Exercise requirements: Each line below should be reproduced without any alteration.
--------
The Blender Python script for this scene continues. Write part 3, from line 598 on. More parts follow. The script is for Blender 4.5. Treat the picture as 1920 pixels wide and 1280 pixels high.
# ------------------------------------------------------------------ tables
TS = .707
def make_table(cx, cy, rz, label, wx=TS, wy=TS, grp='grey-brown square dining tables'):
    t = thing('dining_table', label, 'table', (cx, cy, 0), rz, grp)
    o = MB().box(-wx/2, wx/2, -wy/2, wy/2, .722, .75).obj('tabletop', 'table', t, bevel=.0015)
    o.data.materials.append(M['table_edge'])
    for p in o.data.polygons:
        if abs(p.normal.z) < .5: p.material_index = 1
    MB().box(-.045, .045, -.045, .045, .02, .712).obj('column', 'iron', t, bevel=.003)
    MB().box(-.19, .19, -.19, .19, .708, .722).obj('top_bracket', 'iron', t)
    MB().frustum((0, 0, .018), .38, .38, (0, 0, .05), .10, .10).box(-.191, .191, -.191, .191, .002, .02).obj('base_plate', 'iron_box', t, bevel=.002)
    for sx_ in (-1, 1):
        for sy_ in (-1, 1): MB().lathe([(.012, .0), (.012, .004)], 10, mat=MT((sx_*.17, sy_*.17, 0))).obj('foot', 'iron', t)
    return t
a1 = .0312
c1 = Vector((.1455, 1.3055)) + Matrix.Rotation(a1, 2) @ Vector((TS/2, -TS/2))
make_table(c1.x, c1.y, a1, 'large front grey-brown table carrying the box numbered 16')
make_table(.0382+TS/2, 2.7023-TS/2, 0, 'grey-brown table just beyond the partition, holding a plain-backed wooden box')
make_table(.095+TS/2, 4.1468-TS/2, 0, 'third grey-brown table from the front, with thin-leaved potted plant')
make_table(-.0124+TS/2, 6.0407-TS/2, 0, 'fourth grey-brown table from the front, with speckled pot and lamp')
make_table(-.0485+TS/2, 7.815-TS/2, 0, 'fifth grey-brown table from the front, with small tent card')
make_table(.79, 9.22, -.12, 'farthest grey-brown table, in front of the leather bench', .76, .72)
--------
Response to the task:
The Blender Python script for this scene continues. Write part 3, from line 598 on. More parts follow. The script is for Blender 4.5. Treat the picture as 1920 pixels wide and 1280 pixels high.
# ------------------------------------------------------------------ tables
TS = .707
def make_table(cx, cy, rz, label, wx=TS, wy=TS, grp='grey-brown square dining tables'):
    t = thing('dining_table', label, 'table', (cx, cy, 0), rz, grp)
    o = MB().box(-wx/2, wx/2, -wy/2, wy/2, .722, .75).obj('tabletop', 'table', t, bevel=.0015)
    o.data.materials.append(M['table_edge'])
    for p in o.data.polygons:
        if abs(p.normal.z) < .5: p.material_index = 1
    MB().box(-.045, .045, -.045, .045, .02, .712).obj('column', 'iron', t, bevel=.003)
    MB().box(-.19, .19, -.19, .19, .708, .722).obj('top_bracket', 'iron', t)
    MB().frustum((0, 0, .018), .38, .38, (0, 0, .05), .10, .10).box(-.191, .191, -.191, .191, .002, .02).obj('base_plate', 'iron_box', t, bevel=.002)
    for sx_ in (-1, 1):
        for sy_ in (-1, 1): MB().lathe([(.012, .0), (.012, .004)], 10, mat=MT((sx_*.17, sy_*.17, 0))).obj('foot', 'iron', t)
    return t
a1 = .0312
c1 = Vector((.1455, 1.3055)) + Matrix.Rotation(a1, 2) @ Vector((TS/2, -TS/2))
make_table(c1.x, c1.y, a1, 'large front grey-brown table carrying the box numbered 16')
make_table(.0382+TS/2, 2.7023-TS/2, 0, 'grey-brown table just beyond the partition, holding a plain-backed wooden box')
make_table(.095+TS/2, 4.1468-TS/2, 0, 'third grey-brown table from the front, with thin-leaved potted plant')
make_table(-.0124+TS/2, 6.0407-TS/2, 0, 'fourth grey-brown table from the front, with speckled pot and lamp')
make_table(-.0485+TS/2, 7.815-TS/2, 0, 'fifth grey-brown table from the front, with small tent card')
make_table(.79, 9.22, -.12, 'farthest grey-brown table, in front of the leather bench', .76, .72)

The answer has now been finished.